* _TASK INSTRUCTIONS_
Your task is to copy the listing exactly. Drop any pictures from the copy.

* _SOURCE DATA_
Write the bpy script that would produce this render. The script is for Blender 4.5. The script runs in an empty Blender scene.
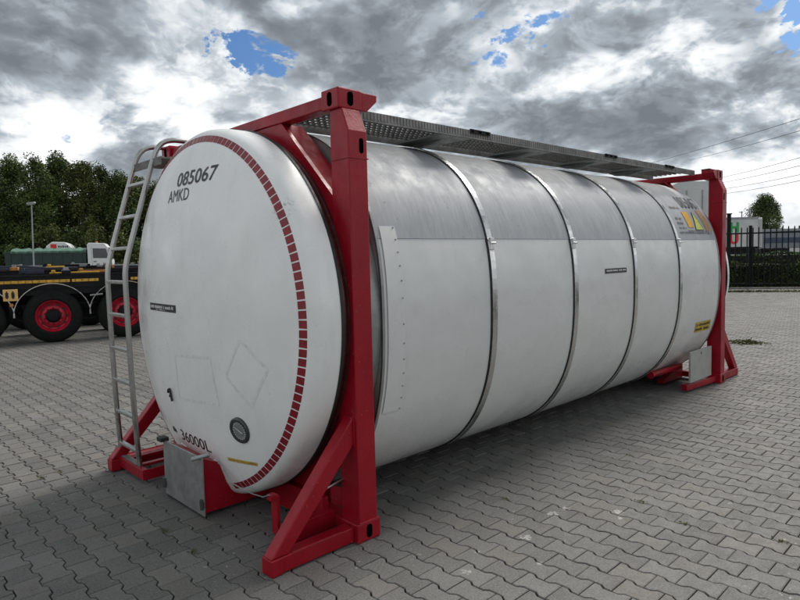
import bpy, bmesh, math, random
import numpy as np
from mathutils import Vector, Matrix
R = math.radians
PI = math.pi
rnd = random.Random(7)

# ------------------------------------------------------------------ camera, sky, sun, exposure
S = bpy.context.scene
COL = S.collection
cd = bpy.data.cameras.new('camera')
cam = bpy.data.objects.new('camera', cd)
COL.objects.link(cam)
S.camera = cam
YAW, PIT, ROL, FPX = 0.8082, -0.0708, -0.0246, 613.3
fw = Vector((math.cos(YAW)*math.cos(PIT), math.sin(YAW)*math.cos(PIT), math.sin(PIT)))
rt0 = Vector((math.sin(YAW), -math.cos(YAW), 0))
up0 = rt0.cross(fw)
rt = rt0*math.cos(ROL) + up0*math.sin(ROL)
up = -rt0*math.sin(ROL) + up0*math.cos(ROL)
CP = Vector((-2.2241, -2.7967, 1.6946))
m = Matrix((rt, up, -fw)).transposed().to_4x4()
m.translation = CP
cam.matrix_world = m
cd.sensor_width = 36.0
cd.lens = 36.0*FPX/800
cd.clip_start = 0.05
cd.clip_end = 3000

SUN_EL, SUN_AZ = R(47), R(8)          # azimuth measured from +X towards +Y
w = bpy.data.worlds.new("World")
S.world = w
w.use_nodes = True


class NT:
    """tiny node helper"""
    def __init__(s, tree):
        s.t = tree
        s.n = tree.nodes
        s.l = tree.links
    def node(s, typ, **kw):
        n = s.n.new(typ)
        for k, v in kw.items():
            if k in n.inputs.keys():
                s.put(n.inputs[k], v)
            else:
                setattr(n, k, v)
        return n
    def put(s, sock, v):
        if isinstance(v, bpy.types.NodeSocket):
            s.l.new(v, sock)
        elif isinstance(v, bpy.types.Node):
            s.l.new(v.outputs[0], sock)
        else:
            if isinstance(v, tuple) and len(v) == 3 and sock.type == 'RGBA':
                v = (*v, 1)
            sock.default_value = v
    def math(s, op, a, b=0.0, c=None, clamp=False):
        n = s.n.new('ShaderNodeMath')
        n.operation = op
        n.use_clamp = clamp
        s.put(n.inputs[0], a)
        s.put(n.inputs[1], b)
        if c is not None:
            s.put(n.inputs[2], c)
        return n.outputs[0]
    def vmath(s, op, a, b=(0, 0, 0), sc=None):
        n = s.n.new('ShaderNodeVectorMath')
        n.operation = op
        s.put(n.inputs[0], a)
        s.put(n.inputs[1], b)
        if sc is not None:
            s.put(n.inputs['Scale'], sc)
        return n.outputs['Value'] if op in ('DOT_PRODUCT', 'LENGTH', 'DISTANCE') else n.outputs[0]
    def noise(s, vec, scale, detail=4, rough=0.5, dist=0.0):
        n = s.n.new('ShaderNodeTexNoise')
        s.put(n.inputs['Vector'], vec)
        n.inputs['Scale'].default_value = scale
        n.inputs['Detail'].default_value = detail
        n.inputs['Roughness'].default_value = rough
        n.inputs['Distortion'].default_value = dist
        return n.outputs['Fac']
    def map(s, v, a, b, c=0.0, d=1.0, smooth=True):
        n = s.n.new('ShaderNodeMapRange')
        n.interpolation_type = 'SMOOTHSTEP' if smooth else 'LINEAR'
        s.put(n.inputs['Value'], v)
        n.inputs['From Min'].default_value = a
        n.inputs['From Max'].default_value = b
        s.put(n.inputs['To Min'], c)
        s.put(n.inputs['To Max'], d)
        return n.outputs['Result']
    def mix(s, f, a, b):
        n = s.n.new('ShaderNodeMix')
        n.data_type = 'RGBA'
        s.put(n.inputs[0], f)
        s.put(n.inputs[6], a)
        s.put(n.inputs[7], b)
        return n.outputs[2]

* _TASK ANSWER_
Write the bpy script that would produce this render. The script is for Blender 4.5. The script runs in an empty Blender scene.
import bpy, bmesh, math, random
import numpy as np
from mathutils import Vector, Matrix
R = math.radians
PI = math.pi
rnd = random.Random(7)

# ------------------------------------------------------------------ camera, sky, sun, exposure
S = bpy.context.scene
COL = S.collection
cd = bpy.data.cameras.new('camera')
cam = bpy.data.objects.new('camera', cd)
COL.objects.link(cam)
S.camera = cam
YAW, PIT, ROL, FPX = 0.8082, -0.0708, -0.0246, 613.3
fw = Vector((math.cos(YAW)*math.cos(PIT), math.sin(YAW)*math.cos(PIT), math.sin(PIT)))
rt0 = Vector((math.sin(YAW), -math.cos(YAW), 0))
up0 = rt0.cross(fw)
rt = rt0*math.cos(ROL) + up0*math.sin(ROL)
up = -rt0*math.sin(ROL) + up0*math.cos(ROL)
CP = Vector((-2.2241, -2.7967, 1.6946))
m = Matrix((rt, up, -fw)).transposed().to_4x4()
m.translation = CP
cam.matrix_world = m
cd.sensor_width = 36.0
cd.lens = 36.0*FPX/800
cd.clip_start = 0.05
cd.clip_end = 3000

SUN_EL, SUN_AZ = R(47), R(8)          # azimuth measured from +X towards +Y
w = bpy.data.worlds.new("World")
S.world = w
w.use_nodes = True


class NT:
    """tiny node helper"""
    def __init__(s, tree):
        s.t = tree
        s.n = tree.nodes
        s.l = tree.links
    def node(s, typ, **kw):
        n = s.n.new(typ)
        for k, v in kw.items():
            if k in n.inputs.keys():
                s.put(n.inputs[k], v)
            else:
                setattr(n, k, v)
        return n
    def put(s, sock, v):
        if isinstance(v, bpy.types.NodeSocket):
            s.l.new(v, sock)
        elif isinstance(v, bpy.types.Node):
            s.l.new(v.outputs[0], sock)
        else:
            if isinstance(v, tuple) and len(v) == 3 and sock.type == 'RGBA':
                v = (*v, 1)
            sock.default_value = v
    def math(s, op, a, b=0.0, c=None, clamp=False):
        n = s.n.new('ShaderNodeMath')
        n.operation = op
        n.use_clamp = clamp
        s.put(n.inputs[0], a)
        s.put(n.inputs[1], b)
        if c is not None:
            s.put(n.inputs[2], c)
        return n.outputs[0]
    def vmath(s, op, a, b=(0, 0, 0), sc=None):
        n = s.n.new('ShaderNodeVectorMath')
        n.operation = op
        s.put(n.inputs[0], a)
        s.put(n.inputs[1], b)
        if sc is not None:
            s.put(n.inputs['Scale'], sc)
        return n.outputs['Value'] if op in ('DOT_PRODUCT', 'LENGTH', 'DISTANCE') else n.outputs[0]
    def noise(s, vec, scale, detail=4, rough=0.5, dist=0.0):
        n = s.n.new('ShaderNodeTexNoise')
        s.put(n.inputs['Vector'], vec)
        n.inputs['Scale'].default_value = scale
        n.inputs['Detail'].default_value = detail
        n.inputs['Roughness'].default_value = rough
        n.inputs['Distortion'].default_value = dist
        return n.outputs['Fac']
    def map(s, v, a, b, c=0.0, d=1.0, smooth=True):
        n = s.n.new('ShaderNodeMapRange')
        n.interpolation_type = 'SMOOTHSTEP' if smooth else 'LINEAR'
        s.put(n.inputs['Value'], v)
        n.inputs['From Min'].default_value = a
        n.inputs['From Max'].default_value = b
        s.put(n.inputs['To Min'], c)
        s.put(n.inputs['To Max'], d)
        return n.outputs['Result']
    def mix(s, f, a, b):
        n = s.n.new('ShaderNodeMix')
        n.data_type = 'RGBA'
        s.put(n.inputs[0], f)
        s.put(n.inputs[6], a)
        s.put(n.inputs[7], b)
        return n.outputs[2]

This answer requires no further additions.